Every year on the 29th September, the day of Richard Challoner's birth our school celebrates Bishop Challoner Day. Those who studied here in the 60s, 70s and 80s will remember this as a school tradition (although we no longer ask students to wear the hats that would mark the day back then!) The whole school enjoys a day of prayer, celebration and thanksgiving with Mass, special lessons, food and gifts. 

 

 

Bishop Richard Challoner - Biography 

Richard Challoner was born on 29th September 1691 at Lewes. Richard showed an early desire for the priesthood and it was arranged for him to go to Douay (Northern France) where his entry is dated 29th July 1705. Catholic parents were still liable to fines if they sent their children abroad for their education so Richard took on his mother's maiden name, so he was briefly known as Richard Willard. It was not until 1731 that Richard Challoner returned to England as a missionary priest.

Challoner soon recognised two needs that could best be met by the printed word. The first was to instruct and strengthen Catholics in their faith; the second was to combat Protestant misconceptions and attacks. He always regarded the first as of primary and urgent importance; he preferred not to enter into controversy but it could not be avoided; the Church must be defended. 'The Unerring Authority of the Catholic Church' was published in 1732; five years later came 'The Catholick Christian Instructed', a book that went through many editions up to the 1880's and was translated into French.

In 1741 Richard Challoner was consecrated as Bishop of Debra on 29th January, at the Hammersmith Convent. He worked tirelessly in trying to support the Catholics within the London District. It was about 1748 that Challoner began the work for which he is best remembered the revision of the Douay Bible. The translation of the New Testament had been published in 1582 and of the Old Testament in 1609. The complete work, with Challoner's notes, was published in 1750.

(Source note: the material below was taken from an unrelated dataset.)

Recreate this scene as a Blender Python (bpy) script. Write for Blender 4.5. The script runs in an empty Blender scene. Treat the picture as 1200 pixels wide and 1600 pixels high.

In 1758, Bishop Challoner became the Vicar-Apostolic of the London District at the age of 68. It was through his ministry saw the First Relief Act of 1778 and The Gordon Riots (an anti-Catholic protest in London) of 1780. Richard Challoner served the Catholics in England for fifty years at a period when the penalised Church was slowly losing ground; many had become disheartened and the prospects of recovery were more than doubtful. His Missionary Priests gave Catholics a pride in their ancestry and showed them patterns of endurance under persecution. His revision of the Douay Bible was for two centuries the Bible known to Catholics.

Bishop Challoner died in his house in Gloucester Street on 12th January 1781. Richard Challoner's remains were reinterred in 1946 in the Chapel of St Gregory and St Augustine in Westminster Cathedral, a fitting resting place for the greatest of the Vicars-Apostolic who in his lifetime was known as 'the Venerable Bishop Challoner'.